As you can see, my signal passed through five IPs before reaching Wolf's, the sixth. Anywhere along this line, there could be a problem with the signal, and it wouldn't necessarily be Wolf's fault. You can see in the chart the 77ms average drops on two IPs to 1.0ms and 1.5ms. If you think of this in terms of time, that time loss is carried forward. The other, more efficient servers can't bump it up. Although, there is a ratio of speed where the follow-on servers can overcome the lag and regain the 77ms average speed. However, most servers I ping come up with an average of 77ms. The point is, if a player is playing on a string of a dozen servers, any one of those servers could slow the signal rate sufficiently as to create a lag in the ping time.

What one must consider is in this string of servers across which this data travels, not all of them are dedicated to just Battlefield 2 players. Some, such as my ISP server (Comcast) are catering to hundreds of thousands of home PC users doing banking, browsing websites, running chat software and the like. They also provide service to businesses sending e-mail, doing data transfers and this sort of thing. There have always been high-traffic periods during a day. For instance, most people know as the close of the business day approaches, a flood of e-mails go rushing out from the corporate world at the last minute. The after dinner, but before bedtime hours at various time zones (in succession) around the world see a huge increase in traffic which has the various servers working at their maximum capabilities in most cases. Weekends? Everybody and their cousin with a PC is hitting the web when Saturdays and Sundays come! This is when the true quality of the hardware operated by service providers, and the quality of the operators who set up the server's parameters begins to show.
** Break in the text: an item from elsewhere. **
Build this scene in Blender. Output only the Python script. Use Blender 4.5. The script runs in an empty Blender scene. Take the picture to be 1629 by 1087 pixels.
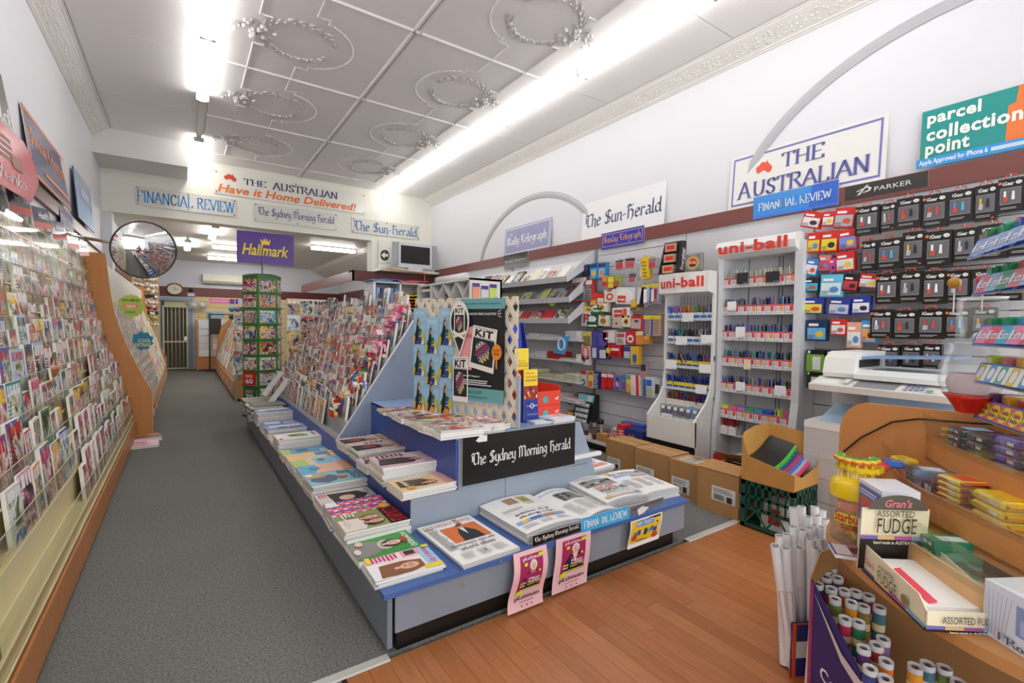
import bpy, math, random
from mathutils import Vector, Matrix
rnd = random.Random(11)
SC = bpy.context.scene
COL = SC.collection
PI = math.pi
# ------------------------------------------------------------------ camera
RC = ((0.8249173684275841, 0.0085119333664578, -0.5651892446401243),
      (-0.5651216099713903, 0.03400445217592893, -0.8243065347160353),
      (0.012202508342675875, 0.999385433265154, 0.03286114069181076))
RM = Matrix(RC); FPX = 763.596; CH = 1.4
cd = bpy.data.cameras.new('camera'); cam = bpy.data.objects.new('camera', cd); COL.objects.link(cam)
cam.matrix_world = Matrix.Translation((0, 0, CH)) @ RM.to_4x4()
cd.sensor_width = 36; cd.lens = 36 * FPX / 1629; cd.clip_start = .05; cd.clip_end = 100
SC.camera = cam
def at(px, py, ax, val):
    """the point of a world plane (axis ax = val) that the photograph shows at a pixel"""
    d = RM @ Vector((px - 814.5, -(py - 543.5), -FPX)); o = Vector((0, 0, CH))
    return o + d * ((val - o[ax]) / d[ax])
# ------------------------------------------------------------------ world, light, exposure
SC.view_settings.view_transform = 'Standard'; SC.view_settings.look = 'None'
SC.view_settings.exposure = 0.6; SC.view_settings.gamma = 1; SC.view_settings.use_curve_mapping = False
W = bpy.data.worlds.new('world'); SC.world = W; W.use_nodes = True
W.node_tree.nodes['Background'].inputs[0].default_value = (.93, .96, 1, 1)
W.node_tree.nodes['Background'].inputs[1].default_value = .95
TUBE_STRENGTH = 7.6
BACK_TUBE = 17.0
def area(name, loc, rot, sx, sy, power, col=(1, 1, 1)):
    l = bpy.data.lights.new(name, 'AREA'); l.shape = 'RECTANGLE'; l.size = sx; l.size_y = sy; l.energy = power; l.color = col
    o = bpy.data.objects.new(name, l); COL.objects.link(o); o.location = loc; o.rotation_euler = rot; return o
# daylight through the shopfront behind the camera
area('shopfront_daylight', (1.7, -1.35, 2.0), (PI / 2, 0, 0), 5.2, 3.2, 52, (.96, .98, 1))
# ------------------------------------------------------------------ colour
def lin(h):
    if isinstance(h, str):
        h = h.lstrip('#'); c = [int(h[i:i + 2], 16) / 255 for i in (0, 2, 4)]
    else: c = h
    return tuple(x / 12.92 if x <= .04045 else ((x + .055) / 1.055) ** 2.4 for x in c) + (1,)
# ------------------------------------------------------------------ materials
MATS = {}
def newmat(name):
    m = bpy.data.materials.new(name); m.use_nodes = True; MATS[name] = m
    nt = m.node_tree; b = nt.nodes['Principled BSDF']; return m, nt, b
def colnode(nt):
    n = nt.nodes.new('ShaderNodeAttribute'); n.attribute_name = 'Col'; return n
def simple(name, rough=.5, metal=0, spec=.5, bump=0, bscale=60, var=0):
    m, nt, b = newmat(name); a = colnode(nt)
    b.inputs['Roughness'].default_value = rough; b.inputs['Metallic'].default_value = metal
    b.inputs['Specular IOR Level'].default_value = spec
    src = a.outputs['Color']
    if bump or var:
        t = nt.nodes.new('ShaderNodeTexCoord'); n = nt.nodes.new('ShaderNodeTexNoise'); n.inputs['Scale'].default_value = bscale
        n.inputs['Detail'].default_value = 4; nt.links.new(t.outputs['Object'], n.inputs['Vector'])
        if bump:
            bp = nt.nodes.new('ShaderNodeBump'); bp.inputs['Strength'].default_value = bump; bp.inputs['Distance'].default_value = .003
            nt.links.new(n.outputs['Fac'], bp.inputs['Height']); nt.links.new(bp.outputs['Normal'], b.inputs['Normal'])
        if var:
            mr = nt.nodes.new('ShaderNodeMapRange'); mr.inputs[3].default_value = 1 - var; mr.inputs[4].default_value = 1 + var * .4
            mx = nt.nodes.new('ShaderNodeMix'); mx.data_type = 'RGBA'; mx.blend_type = 'MULTIPLY'; mx.inputs[0].default_value = 1
            nt.links.new(n.outputs['Fac'], mr.inputs[0]); nt.links.new(src, mx.inputs[6]); nt.links.new(mr.outputs[0], mx.inputs[7]); src = mx.outputs[2]
    nt.links.new(src, b.inputs['Base Color'])
    return m
simple('paint', .55, bump=.15, bscale=25)
simple('ceilpaint', .5, bump=.1, bscale=12)
simple('paper', .6); simple('print', .42); simple('gloss', .18); simple('plastic', .35); simple('steel', .3, 1)
simple('chalk', .8, var=.1, bscale=8); simple('card', .75, var=.12, bscale=14, bump=.2); simple('fabric', .9, bump=.4, bscale=200)
simple('laminate', .35, var=.06, bscale=5); simple('foil', .22, .9)
# worn painted mdf of the newspaper stand: scuffs where paint has come off
m, nt, b = newmat('standpaint'); a = colnode(nt); b.inputs['Roughness'].default_value = .42
t = nt.nodes.new('ShaderNodeTexCoord')
n = nt.nodes.new('ShaderNodeTexNoise'); n.inputs['Scale'].default_value = 7; n.inputs['Detail'].default_value = 7; n.inputs['Roughness'].default_value = .62
n2 = nt.nodes.new('ShaderNodeTexNoise'); n2.inputs['Scale'].default_value = 2.4
r = nt.nodes.new('ShaderNodeValToRGB'); r.color_ramp.elements[0].position = .695; r.color_ramp.elements[0].color = (0, 0, 0, 1); r.color_ramp.elements[1].position = .70
mx = nt.nodes.new('ShaderNodeMix'); mx.data_type = 'RGBA'; mx.inputs[7].default_value = lin('8f8a70')
mr = nt.nodes.new('ShaderNodeMapRange'); mr.inputs[3].default_value = .86; mr.inputs[4].default_value = 1.1
mm = nt.nodes.new('ShaderNodeMix'); mm.data_type = 'RGBA'; mm.blend_type = 'MULTIPLY'; mm.inputs[0].default_value = 1
for s, d in ((t.outputs['Object'], n.inputs['Vector']), (t.outputs['Object'], n2.inputs['Vector']), (n.outputs['Fac'], r.inputs[0]), (r.outputs[0], mx.inputs[0]),
             (n2.outputs['Fac'], mr.inputs[0]), (a.outputs['Color'], mm.inputs[6]), (mr.outputs[0], mm.inputs[7]), (mm.outputs[2], mx.inputs[6]), (mx.outputs[2], b.inputs['Base Color'])):
    nt.links.new(s, d)
# wood: grain along local X of each board
def woodmat(name, axis_scale, strength=.35, rough=.33, scale=1.0):
    m, nt, b = newmat(name); a = colnode(nt); t = nt.nodes.new('ShaderNodeTexCoord'); oi = nt.nodes.new('ShaderNodeObjectInfo')
    mp = nt.nodes.new('ShaderNodeMapping'); mp.inputs['Scale'].default_value = axis_scale
    ad = nt.nodes.new('ShaderNodeVectorMath'); ad.operation = 'ADD'
    sc = nt.nodes.new('ShaderNodeMath'); sc.operation = 'MULTIPLY'; sc.inputs[1].default_value = 37
    n = nt.nodes.new('ShaderNodeTexNoise'); n.inputs['Scale'].default_value = 3 * scale; n.inputs['Detail'].default_value = 6; n.inputs['Distortion'].default_value = .8
    mr = nt.nodes.new('ShaderNodeMapRange'); mr.inputs[1].default_value = .3; mr.inputs[2].default_value = .7; mr.inputs[3].default_value = 1 - strength; mr.inputs[4].default_value = 1 + strength * .6
    mx = nt.nodes.new('ShaderNodeMix'); mx.data_type = 'RGBA'; mx.blend_type = 'MULTIPLY'; mx.inputs[0].default_value = 1
    L = nt.links.new
    L(oi.outputs['Random'], sc.inputs[0]); L(t.outputs['Object'], ad.inputs[0]); L(sc.outputs[0], ad.inputs[1]); L(ad.outputs[0], mp.inputs[0]); L(mp.outputs[0], n.inputs['Vector'])
    L(n.outputs['Fac'], mr.inputs[0]); L(a.outputs['Color'], mx.inputs[6]); L(mr.outputs[0], mx.inputs[7]); L(mx.outputs[2], b.inputs['Base Color'])
    b.inputs['Roughness'].default_value = rough; return m
woodmat('floorwood', (9, .8, 1), .16, .3, 2)
woodmat('ply', (2, 2, .25), .08, .4, 1.5)
# carpet
m, nt, b = newmat('carpet'); a = colnode(nt); b.inputs['Roughness'].default_value = .95; b.inputs['Specular IOR Level'].default_value = .15
t = nt.nodes.new('ShaderNodeTexCoord'); n = nt.nodes.new('ShaderNodeTexNoise'); n.inputs['Scale'].default_value = 95; n.inputs['Detail'].default_value = 2
n2 = nt.nodes.new('ShaderNodeTexNoise'); n2.inputs['Scale'].default_value = 1.3; n2.inputs['Detail'].default_value = 3
v = nt.nodes.new('ShaderNodeTexVoronoi'); v.inputs['Scale'].default_value = 130
mr = nt.nodes.new('ShaderNodeMapRange'); mr.inputs[1].default_value = .3; mr.inputs[2].default_value = .7; mr.inputs[3].default_value = .62; mr.inputs[4].default_value = 1.3
mr2 = nt.nodes.new('ShaderNodeMapRange'); mr2.inputs[3].default_value = .9; mr2.inputs[4].default_value = 1.12
mx = nt.nodes.new('ShaderNodeMix'); mx.data_type = 'RGBA'; mx.blend_type = 'MULTIPLY'; mx.inputs[0].default_value = 1
my = nt.nodes.new('ShaderNodeMix'); my.data_type = 'RGBA'; my.blend_type = 'MULTIPLY'; my.inputs[0].default_value = 1
bp = nt.nodes.new('ShaderNodeBump'); bp.inputs['Strength'].default_value = .5; bp.inputs['Distance'].default_value = .004
for s, d in ((t.outputs['Object'], n.inputs['Vector']), (t.outputs['Object'], n2.inputs['Vector']), (t.outputs['Object'], v.inputs['Vector']), (n.outputs['Fac'], mr.inputs[0]), (n2.outputs['Fac'], mr2.inputs[0]),
             (a.outputs['Color'], mx.inputs[6]), (mr.outputs[0], mx.inputs[7]), (mx.outputs[2], my.inputs[6]), (mr2.outputs[0], my.inputs[7]), (my.outputs[2], b.inputs['Base Color']),
             (v.outputs['Distance'], bp.inputs['Height']), (bp.outputs['Normal'], b.inputs['Normal'])): nt.links.new(s, d)
# clear acrylic: thin sheet, see-through with a reflection at grazing angles
def acrylic(name, tint, haze=.06):
    m, nt, b = newmat(name); nt.nodes.remove(b); out = nt.nodes['Material Output']
    tr = nt.nodes.new('ShaderNodeBsdfTransparent'); tr.inputs[0].default_value = lin(tint)
    gl = nt.nodes.new('ShaderNodeBsdfGlossy'); gl.inputs['Roughness'].default_value = .06
    lw = nt.nodes.new('ShaderNodeLayerWeight'); lw.inputs[0].default_value = .25
    df = nt.nodes.new('ShaderNodeBsdfDiffuse'); df.inputs[0].default_value = lin('e4e2d8')
    m1 = nt.nodes.new('ShaderNodeMixShader'); m2 = nt.nodes.new('ShaderNodeMixShader'); m2.inputs[0].default_value = haze
    mr = nt.nodes.new('ShaderNodeMapRange'); mr.inputs[3].default_value = .02; mr.inputs[4].default_value = .18
    L = nt.links.new
    L(lw.outputs['Fresnel'], mr.inputs[0]); L(mr.outputs[0], m1.inputs[0]); L(tr.outputs[0], m1.inputs[1]); L(gl.outputs[0], m1.inputs[2])
    L(m1.outputs[0], m2.inputs[1]); L(df.outputs[0], m2.inputs[2]); L(m2.outputs[0], out.inputs[0]); return m
acrylic('acrylic', 'f8f9f4', .025); acrylic('clearplastic', 'f4f6f8', .11)
m, nt, b = newmat('mirror'); b.inputs['Metallic'].default_value = 1; b.inputs['Roughness'].default_value = .015; b.inputs['Base Color'].default_value = (.86, .87, .88, 1)
def emitter(name, strength, col=(1, 1, 1)):
    m, nt, b = newmat(name); b.inputs['Base Color'].default_value = (.9, .9, .9, 1)
    b.inputs['Emission Color'].default_value = (*col, 1); b.inputs['Emission Strength'].default_value = strength
emitter('tube_light', TUBE_STRENGTH, (1, .985, .96)); emitter('back_light', BACK_TUBE, (1, .98, .94))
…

Recalling the weakest link adage, any one of these servers that's overloaded because the operators miscalculated their useage rates, or are not properly configured, because the tech-weenies could use some more schooling, is enough to cause a game like BF 2 to work poorly, or not at all.

Sure, it is possible to some degree to slap a band-aid on this process by procuring the top-end of everything for your own computer, and by hitting the books and tweaking, clocking or using other contortions to gain efficiency. However, it should be apparent to all - that will only go so far. Most of the posts I've seen in gaming forums are replete with accounts of going to these extremes with no noticeable difference, and why's that? It's not your computer that's causing the problems. It's probably someone else's.

What one must ask oneself is this: If this game has a graphics presentation potential that is excellent, why didn't the developers (and especially the ones who distribute the game) take all this into account? Or, if they did, why haven't the ones who created this game server system, as it were, ensured all the servers (save the player's ISP) are up to snuff? Why do we have to play the game at its lowest settings, when we paid for the highest ones? If they tell you it's your computer, isn't that just blame shifting? Hasn't anyone noticed the nexus between the hardware developers and the gaming industry? Why is it each succeeding game will require another few hundreds of dollars of investment by the player just to make the game work as intended? Once again, I detect a funny $mell, and it ain't coming from my computer.